Granville man remembers growing up in historic Judson Canfield home

Paul Kosling remembers the historic home where he grew up -- a house that is now at risk of being demolished

Paul Kosling hopes that his childhood home can be saved in the midst of a deal with a developer who plans to raze it.


CANFIELD, Ohio (WKBN) – On the south side of what is referred to as the Judson Canfield house, there is a hill that Paul Kosling remembers well from his days growing up there.

“The minute everybody jumped off the bus and ran home and put on their snow clothes, we were sled riding down that hill and ice skating at the pond at the bottom,” said Kosling.

The 60-year-old now lives in Granville, Ohio, because he says it is the only place he could find near Columbus that resembled Canfield.

Kosling’s childhood memories of the house contrasted with he called “the potential destruction” of the house.

“I’m very distressed about the fact it could be destroyed,” he said.

Developer Sam Pitzulo wants to build 20 new houses on the seven acres where the Judson Canfield house now stands at 275 N. Broad St. in Canfield, right across from St. Michael Church. Pitzulo has a contract to buy the property, though Kosling says they have not yet closed.

“I’m heartsick about having the house potentially razed,” said Kosling, who does not fault Pitzulo for his plans.

Kosling was always told the house was built in the early 1800s by Judson Canfield himself, and not the mid-1800s and by Canfield’s grandson as some have said.

In 1952, his parents, Henry and Blanche Kosling, had the house moved from 88 N. Broad St., where the Park Royal apartments are now located.

“The house was very dilapidated,” said Kosling. “It had been abandoned for years. There were squatters living in it.”

The Koslings were not descendants of the Canfields. Henry and Blanche just liked the house and its historical significance. They had it fully restored.

“It has bread ovens in the fireplace in the kitchen,” he said of the house, which Kosling claims is mostly original. “They maintained all the plaster walls.”

Paul’s parents later divorced, but he and his mother remained in the house.

Blanche Kosling was a master bridge player and an art teacher at Youngstown’s West Junior High School. Blanche liked to entertain, and Paul described his mother as a “Katharine Hepburn type.”

“It was a house that was always very vibrant, with respect to a lot of different input and different types of conversation,” he said.

Blanche Kosling is now 98. She lived in the house up until seven years ago. She is now in assisted living near Columbus.

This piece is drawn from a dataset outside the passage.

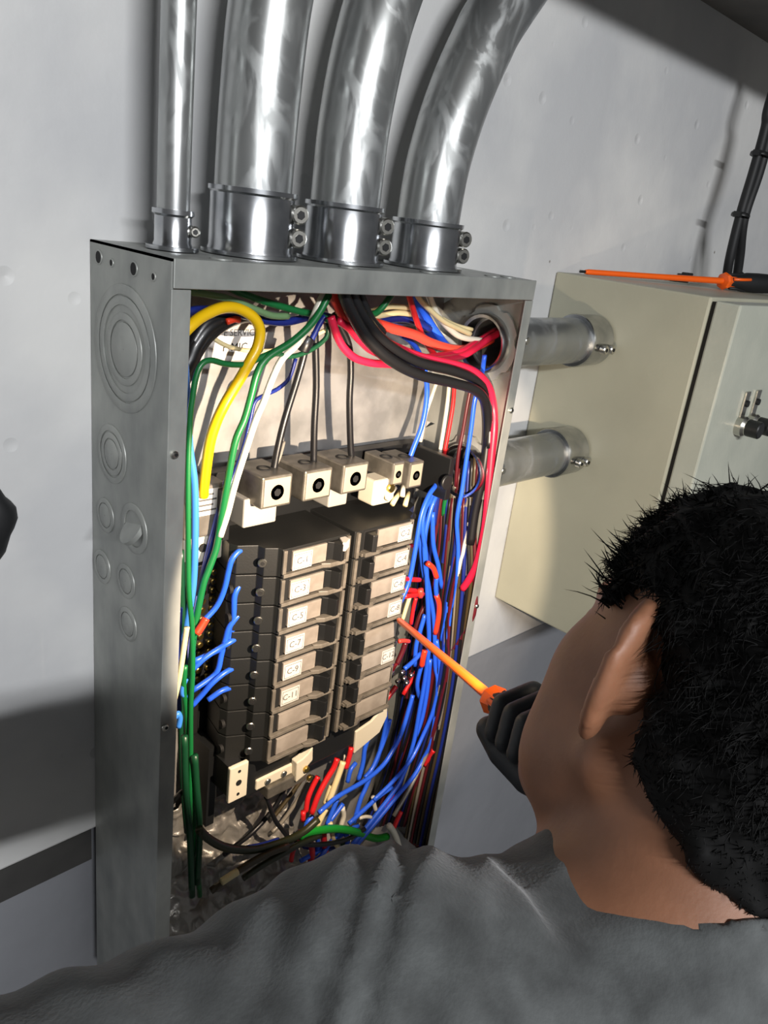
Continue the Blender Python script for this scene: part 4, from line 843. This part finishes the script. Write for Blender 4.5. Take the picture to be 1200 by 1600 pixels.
def body_lo(P): return smin(smin(body_sdf(P), handl_sdf(P), .01), hand_sdf(P, .86, -.002), .01)
person = thing('person', 'person with black hair in charcoal t-shirt, seen from behind, working in the box', 'person', (.03, -.56, -1.75))
OFF = Matrix.Translation(-Vector(person.location))
def pn(name, fn, lo, hi, h, mt, label=None, smooth=2, axes=None):
    o, V, F = nets_mesh(name, fn, lo, hi, h, mt, person, label, smooth, axes); o.data.transform(OFF); return o, V, F
pn('body', body_lo, None, None, None, M['skin'], None, 1, [axis_steps((-.64, -.44, .0055), (-.44, -.01, .009), (-.01, .21, .0027), (.21, .34, .0042), (.34, .45, .009)),
   axis_steps((-.80, -.58, .009), (-.58, -.36, .0027), (-.36, -.16, .0042)), axis_steps((-1.745, -.68, .012), (-.68, -.34, .0055), (-.34, .0, .0027))])
# finer skin over the head and neck is the same surface; hair sits on it
def nz(P, s, seed=0.0):
    x = P[..., 0] * s + seed; y = P[..., 1] * s - seed; z = P[..., 2] * s + 2 * seed
    return (np.sin(x + 1.7 * np.sin(y * .9 + z * .6)) + np.sin(y * 1.1 + 1.3 * np.sin(z + x * .7)) + np.sin(z * 1.05 + 1.5 * np.sin(x * .8 - y))) / 3
def hair_region(q):
    f, l, u = q[..., 0], np.abs(q[..., 1]), q[..., 2]
    top = np.clip((u - .0) / .03, 0, 1)
    front = f - (.042 + .030 * np.clip((u - .025) / .05, 0, 1) - .050 * np.clip((.022 - u) / .05, 0, 1))   # hairline: forward above, behind the ear below
    low = -u - .073 + 0.9 * np.clip(f + .085, 0, 1) * .55
    ear = -(np.linalg.norm(np.stack([(f - .006) / .95, (u + .018) * .72], -1), axis=-1) - .039)
    ear = np.where(l > .03, ear, -1)
    return np.maximum(np.maximum(front, low), ear)
def hair_sdf(P):
    q = (P - Hc.astype(np.float32)) @ HR.T; u = q[..., 2]
    thick = .004 + .009 * np.clip((u + .05) / .09, 0, 1)
    d = ell(q, (-.014, 0, .030), (.094, .073, .083))
    d = smin(d, neck_sdf(P), .03)
    d = smin(d, ell(q, (-.050, 0, -.030), (.052, .060, .060)), .02) - thick
    d = d - .0035 * nz(P, 130) - .0022 * nz(P, 260, 3)
    return smax(d, hair_region(q) + .003 * nz(P, 210, 1), .006)
hair, HV, HF = pn('hair', hair_sdf, tuple(Hc - .155), tuple(Hc + .155), .0028, M['hair'], 'short messy black hair', 1)
# strands
def strands(V, F, n):
    tri = V[F]; cen = tri.mean(1); nrm = np.cross(tri[:, 1] - tri[:, 0], tri[:, 2] - tri[:, 0]); nrm /= np.linalg.norm(nrm, axis=1)[:, None] + 1e-9
    q = (cen - Hc) @ HR.T; outw = q / (np.linalg.norm(q, axis=1)[:, None]); ok = ((nrm @ HR.T) * outw).sum(1)
    if np.median(ok) < 0: nrm = -nrm; ok = -ok
    pool = np.where(ok > .25)[0]; ch = rng.choice(pool, n); Vs = []; Fs = []
    for i in ch:
        p = cen[i].copy(); nn = nrm[i]; qq = q[i]; nape = np.clip((-qq[2] + .0) / .06, 0, 1); fr = np.clip((qq[0] - .02) / .05, 0, 1)
        comb = HR.T @ np.array([-.45 + 1.0 * fr, .25 * np.sign(qq[1]), -.55 + .5 * fr])
        L = (.009 + .011 * rng.random()) * (1 - .72 * nape) * (1 - .2 * fr)
        dirv = nn * (.25 + .35 * rng.random()) + comb * 1.1 + rng.normal(0, .32, 3); dirv /= np.linalg.norm(dirv)
        bend = -nn * .35 + rng.normal(0, .22, 3); side = np.cross(dirv, nn); side /= np.linalg.norm(side) + 1e-9; up2 = np.cross(side, dirv); w0 = .0005
        b = len(Vs); p -= nn * .002
        for k in range(4):
            t = k / 4; c = p + dirv * L * t + bend * L * t * t; ww = w0 * (1 - .75 * t)
            for a in (0, 2.094, 4.188): Vs.append(c + (side * math.cos(a) + up2 * math.sin(a)) * ww)
        Vs.append(p + dirv * L + bend * L)
        for k in range(3):
            for a in range(3): Fs.append((b + 3 * k + a, b + 3 * k + (a + 1) % 3, b + 3 * k + 3 + (a + 1) % 3, b + 3 * k + 3 + a))
        for a in range(3): Fs.append((b + 9 + a, b + 9 + (a + 1) % 3, b + 12))
    return Vs, Fs
Vs, Fs = strands(HV, HF, 22000)
# a tuft sticking forward over the temple
tuft0 = PD(990, 915, .468); tdir = RC @ np.array([-.50, -.72, .35])
for k in range(130):
    c0 = tuft0 + HR.T @ np.array([rng.normal(0, .006), rng.normal(0, .007), rng.normal(0, .010)])
    dirv = tdir + rng.normal(0, .28, 3); dirv /= np.linalg.norm(dirv); L = .010 + .012 * rng.random()
    bend = rng.normal(0, .22, 3); side = np.cross(dirv, u0); side /= np.linalg.norm(side); up2 = np.cross(side, dirv); b = len(Vs)
    for j in range(4):
        t = j / 4; c = c0 + dirv * L * t + bend * L * t * t; ww = .0007 * (1 - .7 * t)
        for a in (0, 2.094, 4.188): Vs.append(c + (side * math.cos(a) + up2 * math.sin(a)) * ww)
    Vs.append(c0 + dirv * L + bend * L)
    for j in range(3):
        for a in range(3): Fs.append((b + 3 * j + a, b + 3 * j + (a + 1) % 3, b + 3 * j + 3 + (a + 1) % 3, b + 3 * j + 3 + a))
    for a in range(3): Fs.append((b + 9 + a, b + 9 + (a + 1) % 3, b + 12))
me = bpy.data.meshes.new('hair_strands'); me.from_pydata([tuple(v) for v in Vs], [], Fs); me.transform(OFF); so = link('hair_strands', me, M['hair'], hair, True); so['kind'] = 'stuff'
# t-shirt
def fold(P):
    x = P[..., 0]; y = P[..., 1]; z = P[..., 2]
    sc_ = x - 1.5 * y - .1 * z
    wgt = np.exp(-((sc_ - .53) / .075) ** 2)
    ph = sc_ * 2 * np.pi / .042 + 1.1 * np.sin(y * 14 + z * 9) + .6 * np.sin(z * 31 + 2) + 1.0 * np.sin(sc_ * 60)
    s1 = np.sin(ph); ridge = .6 * s1 + .5 * np.abs(np.sin(ph / 2)) - .3
    w2 = np.clip((-x - .12) / .05, 0, 1)
    return .0042 * wgt * ridge + .0016 * w2 * np.sin(x * 2 * np.pi / .035 + 12 * y) + .0022 * nz(P, 38) + .0009 * nz(P, 110, 2)
def shirt_sdf(P):
    d = torso_sdf(P, .009)
    sl = cone(P, SHL, SHL + (ELL_ - SHL) * .92, .066, .058); sl = smin(sl, cone(P, SHR, SHR + (ELR - SHR) * .62, .066, .060), .02)
    d = smin(d, sl, .045); d = smin(d, neck_sdf(P, .0075), .022)
    d = d - fold(P)
    d = smax(d, -(neck_sdf(P, .0045)), .004)
    # neckline: cut away above a tilted plane around the neck
    pl = P[..., 2] + .243 - .32 * np.maximum(0, -.485 - P[..., 1]) + .40 * np.maximum(0, P[..., 1] + .462)
    col = np.abs(neck_sdf(P, .008)) 
    d = smax(d, smin(pl, .050 - neck_sdf(P), .012), .005)
    d = smax(d, -(P[..., 2] + .93), .004)
    return d
shirt, SV, SF = pn('tshirt', shirt_sdf, (-.48, -.78, -.95), (.42, -.30, -.16), .0042, M['shirt'], 'charcoal grey t-shirt with gathered folds over the shoulder', 1)
pn('trousers', lambda P: smax(legs_sdf(P, .010), P[..., 2] + .80, .004), (-.35, -.78, -1.72), (.40, -.36, -.78), .010, M['denim'])
for s in (-1, 1):
    c = np.array([.03 + s * .12, -.53, -1.715]); pn('shoe', lambda P, c=c: smax(smin(ell(P, c + np.array([0, .03, 0]), (.05, .135, .05)), ell(P, c + np.array([0, -.04, .03]), (.045, .06, .06)), .03), -(P[..., 2] + 1.7495), .004), tuple(c - .19), tuple(c + .19), .009, M['rubber'])
gl, _, _ = pn('glove', lambda P: smax(hand_sdf(P, 1.10, .0016), -((P - WR.astype(np.float32)) @ ((ELR - WR) / np.linalg.norm(ELR - WR)).astype(np.float32) * -1 + .035), .003), tuple(HAND - .11), tuple(HAND + .13), .0024, M['glove'], 'tight black rubber work glove', 1)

Paul needs the money for her care. He tried saving the house, but to his total amazement, no one was interested.

“I said, ‘You can have the house for a dollar. Take it someplace where it can be restored and cared for and display it for what it is – a wonderful historic landmark.'”

Kosling originally was asking $499,000 for the land and house and wanted a clause in the contract to save the house. He wouldn’t divulge the price Pitzulo is paying, but after seven years of trying to save the house with no takers, the deal with Pitzulo does not include language to save it.

“If my mother knew anything about this, it would probably kill her,” said Kosling. “It was the love of her life to restore that home and to make it a showplace and a historic landmark. It was her greatest accomplishment.”

Canfield’s Design Review Committee has denied Pitzulo’s request to have the house demolished, citing its historical significance to Canfield. Pitzulo says he plans to have Canfield’s Planning Commission Board of Appeals hear his case.